Tylko brawa…
Po wrześniowym pierwszym Festiwalu Opery Współczesnej, która jednych zachwycała, innym wydawała się może nieco kontrowersyjna, teatr prowadzony przez dyrektor Ewę Michnik w połowie października zaserwował swoim wielbicielom kolejną rewelację. Był nią najsłynniejszy musical świata, który przywędrował do Polski z Broadwayu, czyli „Skrzypek na dachu” Josepha Steina, Jerry Bocka i Sheldona Hanicka.
Szczęśliwcy, którym udało się zdobyć bilety, mogli zobaczyć to dzieło w znakomitej reżyserii Marka Weissa, z piękną i nader pomysłową scenografią Ryszarda Kaji. Kierownictwo muzyczne i dyrygowanie sprawowała Ewa Michnik, a w spektaklu wystąpił aż dwustuosobowy zespół. Oprócz znakomitych solistów, wśród których na szczególne brawa zasłużył Bogusław Szynalski jako Tewje – Mleczarz, mogliśmy wysłuchać pięknie śpiewającego chóru czy podziwiać świetnie wykonane tańce żydowskie w choreografii Emila Wesołowskiego.
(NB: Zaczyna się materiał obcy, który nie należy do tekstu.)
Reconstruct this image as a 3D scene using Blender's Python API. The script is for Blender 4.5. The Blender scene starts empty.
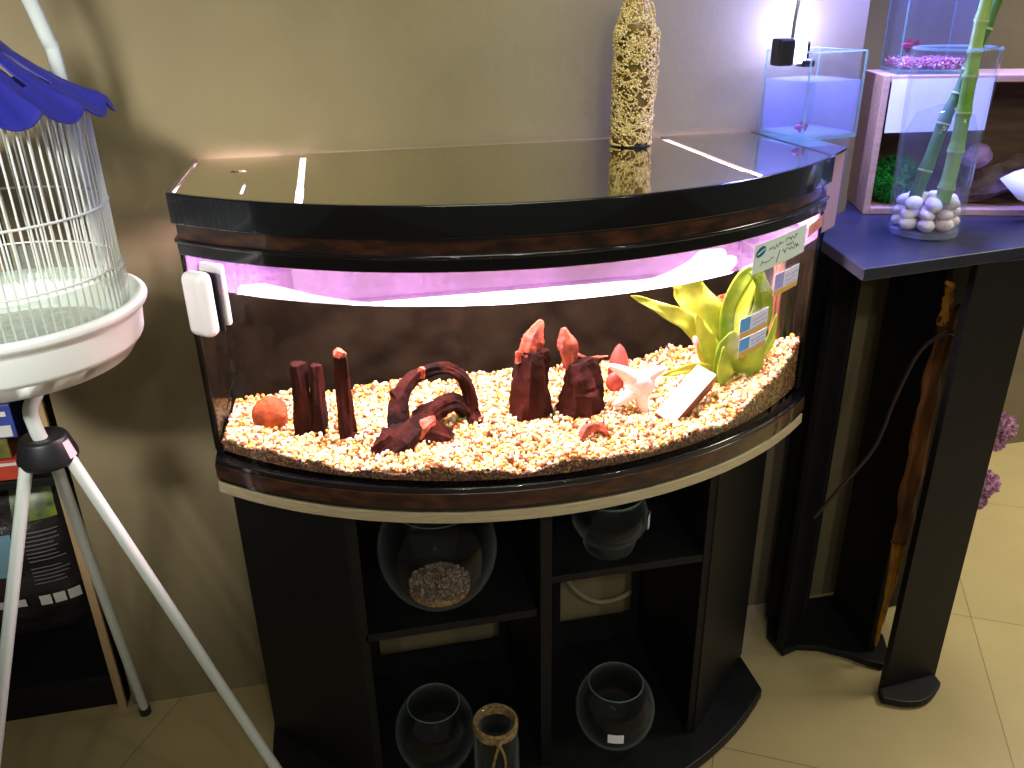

Historia mieszkańców ukraińskiej Anatewki, wyrzuconych ukazem carskim z rodzinnej wioski, zdaje się nic nie tracić ze swej aktualności, choć akcja tego musicalu toczy się cały wiek temu. Reżyser szczególnie zaakcentował wszystkie filozoficzne momenty tego przedstawienia jak choćby rozmowę Tewjego z Bogiem, wzajemne uczuciowe relacje rodzinne. Atrakcyjności i potęgowaniu nastroju, specyficznej atmosferze służy monumentalna dekoracja składająca się z całego kompleksu drewnianych domków. Niewątpliwym atutem „Skrzypka na dachu” jest jednak muzyka, chwilami skłaniająca do zadumy, a chwilami pełna żywiołowości. Szczególne partie wykonuje wzruszająco wybitny solista skrzypek z orkiestry operowej, Stanisław Czermak.
Szkoda, że przedstawienie było grane w Hali Stulecia tylko sześć razy. Miejmy jednak nadzieję, że w nowym roku zostanie powtórzone. Tymczasem na ostatnie dni grudnia Opera Wrocławska przygotowuje kolejną atrakcję. Będzie nią „Wesele Figara” Wolfganga Amadeusza Mozarta pod kierownictwem muzycznym Francesco Bottigliero, w reżyserii Marka Weissa i ze scenografią Małgorzaty Słoniowskiej. Zapewne też się ta czteroaktowa opera buffa spodoba publiczności.